Sunday, December 12, 2004

A Few Adequate Men

Mark R. Lewis (United States) is writing as a private citizen and the irregular quality of his analyses reflects only upon his meagre intellect and limited vision, and certainly not his boss, his organization or his fellow bloggers (please don't get me fired). By day he is a defense policy analyst, where he works national military policy, defense transformation, joint professional military education and readiness issues for the U.S. government. Mark got slightly more than half way to retirement on active duty with the US Army, in infantry and special operations (Rangers) assignments before he threw it all away in a fit of pique. He holds a BS in the Russian language and area studies (useless) and an MA in National Security Studies (slightly more useful) from Georgetown University. Hobbies include expressing complex mathematics through interpretive dance, dental hygiene and aardvarks.

Anthony Cormack
(United Kingdom) is currently a student in the Department of War Studies, King's College, London. He has been a member of the Royal United Services Institute for Defence and Security Studies since 1999. In November 2004, he was elected a junior member of the International Institute for Strategic Studies. His areas of interest include strategic theory, insurgency/counterinsurgency and regional security in the Middle East and Asia, as well as military history.

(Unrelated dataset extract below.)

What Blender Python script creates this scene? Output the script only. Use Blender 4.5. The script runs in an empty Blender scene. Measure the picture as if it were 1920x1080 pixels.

He accepts his distinctly junior status and relatively lacklustre CV with style and aplomb coupled with native good humour and is in no way being eaten away to the very core of his dark, leaden, loveless heart by corrosive and insatiable self-hate and a galloping inferiority complex. Heavens, no.

Michael P. Noonan
(United States) is research fellow (defense policy) and deputy director of the Program on National Security at the Foreign Policy Research Institute. He holds a commission in the U.S. Army Reserve, is a member of the International Institute for Strategic Studies, and a fellow of the Inter-University Seminar on Armed Forces and Society. He is currently a PhD candidate in political science at Loyola University Chicago, where his dissertation examines special operations forces and civil-military relations in the United States. When not studying "guns and bombs stuff" (read: national and international security issues) for a living he devotes his time to being an all round nice guy, the Philadelphia Phillies, buying Aloha shirts, and wondering whether his wife will let him live like a student when the mid-life crisis kicks in.